The legislature of Colorado has completed the law to enforce the State-wide constitutional prohibition amendment, effective January 1, 1916. Senate and House adopted the report of the conference committee, and the measure now goes to the governor.

Kiddie With a Mighty Punch.

When he was startled from sleep and found a big burglar beating his mother, Isidore Weinstein, six years old, of Cleveland, Ohio, drew back a bare foot and drove it hard into the robber’s face. The robber apparently believing that he had been struck by a man’s fist, took to his heels.

Mrs. Edith Weinstein and her son live alone in rooms adjoining her candy store. She was awakened long after midnight by a man’s hands at her throat. The burglar had entered by forcing a bedroom window. Mrs. Weinstein screamed. Then the burglar beat her with his fist until she was nearly unconscious.

Isidore’s bare foot saved the day. Mrs. Weinstein is sure the burglar mistook Isidore’s kick for the blow of a man’s fist. If he had known her protector was only a six-year-old boy, there would have been a different story, she is confident.

A Triple Sport Alliance.

A triple understanding in all branches of sport by Yale, Harvard, and Princeton is at hand. The signing of a formal agreement by the three for a series of nine games to settle the triple baseball championship and the continued conferences of the captains of the three elevens of the universities are surface indications of the movement that has been quietly in progress for several years, furthered by Yale, for at least a general understanding between the three in all branches of the sport.

In track athletics and rowing the triple entente is not in operation. Yale meets both her rivals on the track and would be glad for them to meet each other, but Harvard and Princeton have no arrangement for such contests. Princeton has not yet come into the Yale-Harvard annual rowing regatta on the Thames, but may do so at any time. Yale meets Princeton and Harvard both on the water annually, but there is no movement on the part of Princeton to arrange a dual-crew race with Harvard. Officials of the Princeton navy and athletic association have assured Yale rowing men that the Tigers were likely before long to come into the Yale-Harvard annual races at New London.

When the results of the series of informal football conferences between Yale, Harvard, and Princeton are announced, it is expected that progress toward a much more complete understanding of gridiron matters of mutual interest will be shown.
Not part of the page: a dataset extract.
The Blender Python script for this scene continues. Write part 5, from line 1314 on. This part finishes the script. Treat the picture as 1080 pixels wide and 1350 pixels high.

The informal talks of Captains Wilson, of Yale; Mahan, of Harvard, and Glick, of Princeton, will be projected into the business of the general athletic committees of the three universities during the remainder of the school year.

The agreement for a definite series of nine baseball games has completed another project, suggested by Yale, similar to that proposed by Coach Frank Quinby, of the Eli baseball team, last year, which has resulted in a formal agreement of the three universities for the coaches of their baseball nines to remain off the player’s benches during a game for the purpose of proving the contests to be a genuine battle of the undergraduate players and captains.